In Stephen Harper’s tightly fought and closely choreographed re-election campaign, it was a script-shredding nightmare. A drowned Syrian boy on a Turkish beach, in a photograph that transfixed the world and riveted public attention to the Syrian refugee crisis, had been hoping to make it to Canada.

The quickly crafted response was this: A terrible, heartbreaking tragedy, yes, but it has nothing to do with the Canadian government. And that is what one might reasonably infer from a matter-of-fact statement released by Citizenship and Immigration Canada bureaucrats only hours after the story of the Canadian connection broke.

The department’s files contained “no record” of an application for little Alan Kurdi and his family, but rather for Alan’s four cousins and their parents, Mohammad and Ghouson Kurdi, and the application had failed for lack of proper documents.

But the scramble to distance the government from that dead child on the beach has deeply divided Conservative campaign advisers, some of whom are smart enough to know that the appearance of a dodge can only make things look worse.

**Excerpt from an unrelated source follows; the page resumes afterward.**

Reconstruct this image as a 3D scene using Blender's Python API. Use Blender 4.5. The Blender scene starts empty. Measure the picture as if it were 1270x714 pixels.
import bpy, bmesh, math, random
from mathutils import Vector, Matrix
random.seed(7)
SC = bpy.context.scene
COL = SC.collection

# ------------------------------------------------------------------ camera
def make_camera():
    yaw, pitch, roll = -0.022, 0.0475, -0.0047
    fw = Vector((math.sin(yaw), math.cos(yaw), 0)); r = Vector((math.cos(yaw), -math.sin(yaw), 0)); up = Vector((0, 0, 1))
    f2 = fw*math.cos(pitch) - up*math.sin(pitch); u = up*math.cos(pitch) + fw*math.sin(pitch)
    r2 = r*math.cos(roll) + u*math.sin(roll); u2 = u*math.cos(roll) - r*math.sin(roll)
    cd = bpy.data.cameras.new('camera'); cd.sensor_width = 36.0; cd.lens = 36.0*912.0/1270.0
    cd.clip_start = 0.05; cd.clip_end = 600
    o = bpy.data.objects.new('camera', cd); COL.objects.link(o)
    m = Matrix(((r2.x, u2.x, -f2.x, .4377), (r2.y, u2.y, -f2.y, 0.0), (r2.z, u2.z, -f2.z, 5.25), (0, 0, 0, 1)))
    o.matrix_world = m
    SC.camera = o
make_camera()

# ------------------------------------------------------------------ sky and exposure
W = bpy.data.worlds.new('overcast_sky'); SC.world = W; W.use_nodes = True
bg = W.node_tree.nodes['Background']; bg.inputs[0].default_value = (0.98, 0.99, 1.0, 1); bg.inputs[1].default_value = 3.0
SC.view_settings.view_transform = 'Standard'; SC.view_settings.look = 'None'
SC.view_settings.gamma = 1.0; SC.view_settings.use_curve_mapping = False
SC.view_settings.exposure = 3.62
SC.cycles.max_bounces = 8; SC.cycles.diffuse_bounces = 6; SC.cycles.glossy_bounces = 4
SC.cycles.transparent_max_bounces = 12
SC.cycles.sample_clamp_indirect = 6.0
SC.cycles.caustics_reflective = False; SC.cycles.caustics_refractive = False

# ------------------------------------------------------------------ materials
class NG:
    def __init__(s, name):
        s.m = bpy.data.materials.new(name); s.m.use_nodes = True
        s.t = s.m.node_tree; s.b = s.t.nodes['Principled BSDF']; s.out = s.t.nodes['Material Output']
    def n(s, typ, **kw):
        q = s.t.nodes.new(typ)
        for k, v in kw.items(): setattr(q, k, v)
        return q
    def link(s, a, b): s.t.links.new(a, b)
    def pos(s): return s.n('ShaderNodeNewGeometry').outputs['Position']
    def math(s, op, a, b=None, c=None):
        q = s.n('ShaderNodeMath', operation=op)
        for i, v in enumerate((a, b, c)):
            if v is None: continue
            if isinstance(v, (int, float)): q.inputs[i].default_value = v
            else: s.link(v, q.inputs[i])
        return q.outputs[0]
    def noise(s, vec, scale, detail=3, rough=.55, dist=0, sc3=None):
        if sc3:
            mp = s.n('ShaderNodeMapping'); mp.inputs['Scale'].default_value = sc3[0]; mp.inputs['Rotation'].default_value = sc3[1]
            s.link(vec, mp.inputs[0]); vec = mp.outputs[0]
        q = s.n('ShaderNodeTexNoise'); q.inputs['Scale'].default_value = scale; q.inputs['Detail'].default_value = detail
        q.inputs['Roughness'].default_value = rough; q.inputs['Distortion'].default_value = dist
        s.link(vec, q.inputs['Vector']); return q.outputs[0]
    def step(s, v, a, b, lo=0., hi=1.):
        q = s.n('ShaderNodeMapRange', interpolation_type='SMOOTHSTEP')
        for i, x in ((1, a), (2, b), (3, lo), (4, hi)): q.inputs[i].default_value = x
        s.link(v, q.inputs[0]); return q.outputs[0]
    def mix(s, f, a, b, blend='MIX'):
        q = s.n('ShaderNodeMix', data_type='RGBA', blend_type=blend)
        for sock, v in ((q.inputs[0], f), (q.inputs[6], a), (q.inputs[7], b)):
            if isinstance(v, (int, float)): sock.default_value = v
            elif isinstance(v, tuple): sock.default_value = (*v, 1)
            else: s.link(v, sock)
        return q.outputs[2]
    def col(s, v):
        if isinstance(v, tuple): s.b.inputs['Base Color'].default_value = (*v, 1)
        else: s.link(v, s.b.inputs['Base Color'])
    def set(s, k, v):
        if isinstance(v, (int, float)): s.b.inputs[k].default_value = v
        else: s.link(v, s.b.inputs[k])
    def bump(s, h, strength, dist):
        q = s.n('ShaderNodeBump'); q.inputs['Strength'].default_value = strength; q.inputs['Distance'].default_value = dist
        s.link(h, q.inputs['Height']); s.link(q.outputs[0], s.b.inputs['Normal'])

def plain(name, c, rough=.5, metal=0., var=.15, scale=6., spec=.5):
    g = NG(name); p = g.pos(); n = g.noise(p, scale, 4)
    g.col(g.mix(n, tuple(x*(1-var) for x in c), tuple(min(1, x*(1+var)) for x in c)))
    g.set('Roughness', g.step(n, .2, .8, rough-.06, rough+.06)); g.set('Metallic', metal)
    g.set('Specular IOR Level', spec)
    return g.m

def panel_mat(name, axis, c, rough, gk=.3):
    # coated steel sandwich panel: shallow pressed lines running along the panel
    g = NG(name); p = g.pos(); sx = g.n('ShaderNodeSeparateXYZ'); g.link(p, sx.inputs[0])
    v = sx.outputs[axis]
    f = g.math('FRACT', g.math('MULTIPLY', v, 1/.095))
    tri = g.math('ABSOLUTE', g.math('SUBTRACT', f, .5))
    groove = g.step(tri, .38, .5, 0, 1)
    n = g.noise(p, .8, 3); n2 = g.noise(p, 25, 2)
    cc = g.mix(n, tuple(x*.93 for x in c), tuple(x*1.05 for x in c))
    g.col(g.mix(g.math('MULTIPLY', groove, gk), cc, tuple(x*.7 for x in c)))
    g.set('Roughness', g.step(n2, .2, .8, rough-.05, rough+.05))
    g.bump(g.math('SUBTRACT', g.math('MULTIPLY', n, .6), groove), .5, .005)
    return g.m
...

It’s quite true that the initial (and immediately rectified) rushes of the story inadvertently conflated an application on behalf of Mohammad Kurdi’s family with a complex set of correspondence to Citizenship and Immigration Minister Chris Alexander on behalf of both families. But what has since emerged from Alexander’s own files is a closer proximity between the dead boy on the beach and the handling by Alexander’s office of the Kurdi families’ predicament than it appeared even at first.

Yes, Alan and his brother Ghalib and their mother Rehanna drowned when their life raft swamped shortly after setting out from Bodrum, Turkey, for the Greek island of Kos, a mere 12 sea miles away, leaving Abdullah Kurdi the only survivor. But it is more than a stretch to assert that the tragedy had nothing to do with us, as the paper trail in the case clearly shows.

We’ll come back to Abdullah’s family in a moment, but fine, let’s talk about Mohammad and his family then. Let’s even agree for argument’s sake that there is a distinction with an actual difference between the application for Mohammad’s family having been “rejected” and the government’s insistence on the term “returned.”

Everybody agrees that Alexander’s intervention was necessary for Mohammad Kurdi’s G5 application to succeed. The agreed-upon facts are also that Alexander did not intervene. But here is what happened to Mohammad Kurdi’s family, and what Alexander’s office knew, and what the minister did, or did not do, about it.

Alexander did not intervene even though he had been informed in writing by March 24 that Mohammad, his wife and four children had spent six months on the run in Syria, and that Mohammad had been attacked and injured by armed militiamen, and that after the water and electricity supply was cut off to the Kurdish enclave of Kobane the family escaped into Turkey. That was in September 2013. They had been living in destitution and despair in Istanbul ever since.